About

Brazil is the world’s largest beef producer and second largest beef exporter. As such, cattle ranching activities have caused up to 90% of Brazil’s recent deforestation, and around 75% of country-wide greenhouse gas emissions contributing to climate change. Furthermore, almost all Brazilian cattle are grazed on degraded pastures, resulting in very inefficient land use for cattle farming.

Sustainable cattle ranching practices pose both environmental and economic benefits: Cultivating on restored pastures in degraded areas can eliminate pressure from deforestation, increase productivity, and produce higher quality, higher yield beef. However, most ranchers in the Amazon can’t implement sustainable ranching techniques as they lack upfront capital and are still in the process of obtaining land titles that would otherwise serve as loan collateral.

Approach

Climate Smart Cattle Ranching will increase the supply of deforestation-free beef from the Amazon by providing financial and technical assistance to ranchers that comply with the Brazilian Forest Code.

Through the Climate Smart Cattle Ranching initiative, Naturevest and the Nature Conservancy provide an innovative business model for cattle ranchers to adopt more sustainable and efficient practices. The initiative will establish a “New Company” to provide loans and technical assistance to ranchers on the condition that they adopt Embrapa’s Good Agricultural Practices and comply with Brazil´s Forest Code.

Rather than land titles, traceable livestock will serve as guarantees to secure loans, using the newest monitoring technology to trace animal ownership.

The New Company will also work collectively with beef producers to ensure consistent and standardized supply of meat. It will then provide them with a unified voice to negotiate better terms and prices for their high quality, traceable, deforestation-free beef.

Path Forward

Restored pastures using sustainable techniques could see a 95% reduction in emissions intensity.

The proponents aim to formally launch the New Company by March 2018 and kick off operations by the second half of 2018. The Nature Conservancy has already implemented a similar sustainable cattle project by working with local producers in the state of Pará, which has some of the highest deforestation rates in Brazil. The New Company plans to co-invest in 30 rural properties in the next two years, and scale up to 100 properties by 2022, covering potentially 300 thousand hectares and mobilizing USD 205 million in the state of Pará alone. Once the model is proven, the New Company would implement the same strategy in other critical regions of the Amazon suffering from cattle-related deforestation using a franchise system approach.

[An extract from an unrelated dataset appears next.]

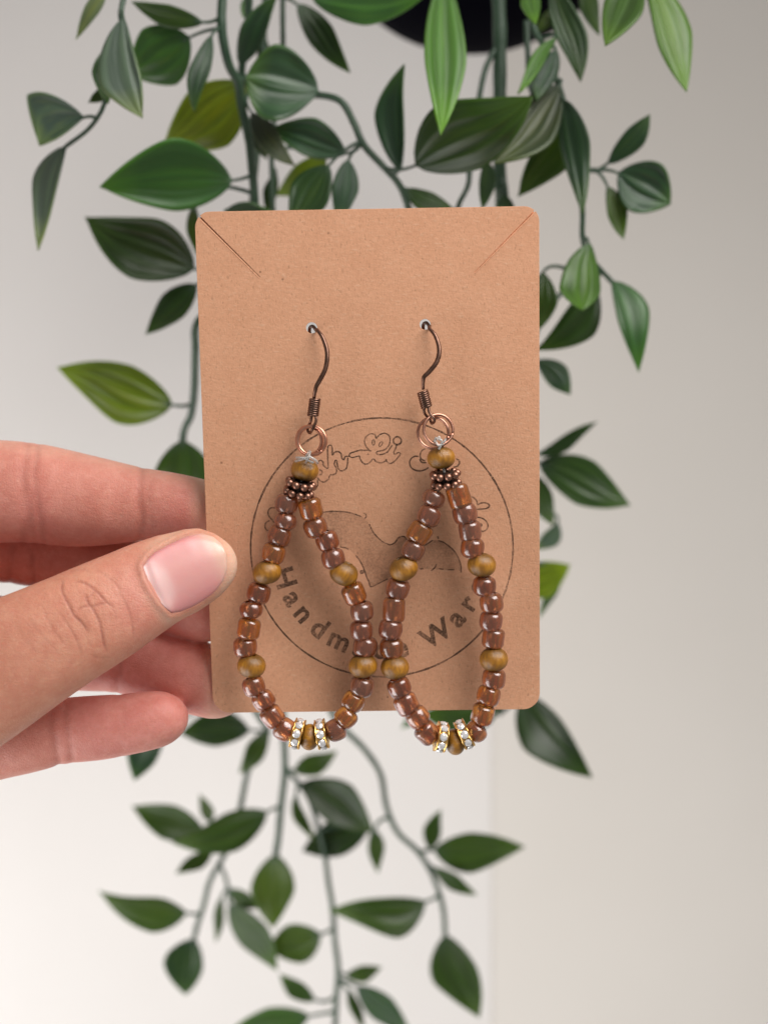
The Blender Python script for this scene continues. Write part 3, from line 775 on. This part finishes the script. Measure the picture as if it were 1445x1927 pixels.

To establish the New Company and launch the program, the initiative will need to raise an estimated USD 65 million from: grants by private foundations, concessional capital from multilateral development banks, and equity from private investors. As the concept is proven and investor risk reduced, the New Company will pledge receivables generated from these purchase contracts to a Receivables Fund (FIDC), providing a risk return profile that will attract more commercial investors.

This replication strategy can rapidly contribute to a substantial increase in deforestation-free beef supply, helping Brazil to meet its goals to restore up to 12 million hectares of forests and 15 million hectares of degraded pastures by 2030.